WHAT IS REQUIRED ::
Only the lines from the start of the data through the line with "COL = S.collection" belong in the copy. Restate them word for word, minus the pictures.
===== DATASET EXCERPT =====
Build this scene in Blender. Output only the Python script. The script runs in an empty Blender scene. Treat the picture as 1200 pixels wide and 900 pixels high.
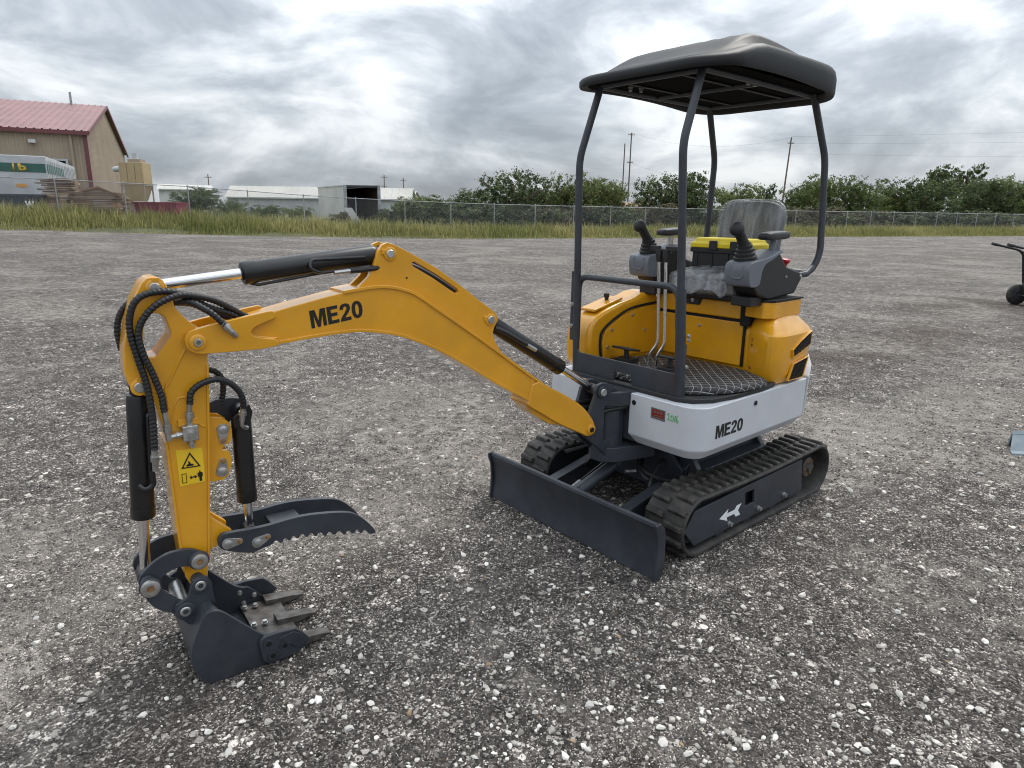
import bpy, bmesh, math, random
import numpy as np
from mathutils import Vector, Matrix
random.seed(7)
R = math.radians
S = bpy.context.scene
COL = S.collection

# ------------------------------------------------------------------ camera
CAM = Vector((3.204, 2.188, 1.6))
c_right = Vector((-0.76028, 0.64942, 0.01492))
c_down = Vector((0.15035, 0.19826, -0.96855))
c_fwd = Vector((-0.63195, -0.73413, -0.24838))
cd = bpy.data.cameras.new('camera')
cd.sensor_width = 36.0
cd.lens = 780.0 / 1200.0 * 36.0
cd.clip_start = 0.05
cd.clip_end = 4000
cam = bpy.data.objects.new('camera', cd)
m = Matrix((c_right, -c_down, -c_fwd)).transposed().to_4x4()
m.translation = CAM
cam.matrix_world = m
COL.objects.link(cam)
S.camera = cam

# ------------------------------------------------------------------ sky, sun, exposure
SUN_EL, SUN_AZ = R(52), math.atan2(-0.25, -0.97)     # sun direction (towards the sun) in world xy
sun_dir = Vector((math.cos(SUN_EL) * math.cos(SUN_AZ), math.cos(SUN_EL) * math.sin(SUN_AZ), math.sin(SUN_EL)))
W = bpy.data.worlds.new('World')
S.world = W
W.use_nodes = True
nt = W.node_tree
nt.nodes.clear()
N, L = nt.nodes.new, nt.links.new


def math_node(op, a, b=None, clamp=False, tree=None):
    t = tree or nt
    n = t.nodes.new('ShaderNodeMath')
    n.operation = op
    n.use_clamp = clamp
    for i, v in enumerate((a, b)):
        if v is None:
            continue
        if isinstance(v, (int, float)):
            n.inputs[i].default_value = v
        else:
            t.links.new(v, n.inputs[i])
    return n.outputs[0]


def ramp_node(tree, fac, stops):
    n = tree.nodes.new('ShaderNodeValToRGB')
    el = n.color_ramp.elements
    while len(el) < len(stops):
        el.new(0.5)
    for e, (p, c) in zip(el, stops):
        e.position = p
        e.color = (*c, 1) if len(c) == 3 else c
    tree.links.new(fac, n.inputs[0])
    return n.outputs[0]


sky = N('ShaderNodeTexSky')
sky.sky_type = 'NISHITA'
sky.sun_disc = False
sky.sun_elevation = SUN_EL
sky.sun_rotation = math.pi / 2 - SUN_AZ
sky.air_density = 1.0
sky.dust_density = 2.0
tc = N('ShaderNodeTexCoord')
sep = N('ShaderNodeSeparateXYZ')
L(tc.outputs['Generated'], sep.inputs[0])
zz = math_node('ADD', math_node('MAXIMUM', sep.outputs[2], 0.0), 0.2)
cmb = N('ShaderNodeCombineXYZ')
L(math_node('DIVIDE', sep.outputs[0], zz), cmb.inputs[0])
L(math_node('DIVIDE', sep.outputs[1], zz), cmb.inputs[1])


def cloud_noise(scale, detail, rough, off, dist=0.0, stretch=(1, 1, 1)):
    mp = N('ShaderNodeMapping')
    mp.inputs['Location'].default_value = off
    mp.inputs['Rotation'].default_value = (0, 0, 0.86)
    mp.inputs['Scale'].default_value = stretch
    L(cmb.outputs[0], mp.inputs[0])
    n = N('ShaderNodeTexNoise')
    n.inputs['Scale'].default_value = scale
    n.inputs['Detail'].default_value = detail
    n.inputs['Roughness'].default_value = rough
    n.inputs['Distortion'].default_value = dist
    L(mp.outputs[0], n.inputs['Vector'])
    return n.outputs['Fac']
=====
FULL OUTPUT ::
Build this scene in Blender. Output only the Python script. The script runs in an empty Blender scene. Treat the picture as 1200 pixels wide and 900 pixels high.
import bpy, bmesh, math, random
import numpy as np
from mathutils import Vector, Matrix
random.seed(7)
R = math.radians
S = bpy.context.scene
COL = S.collection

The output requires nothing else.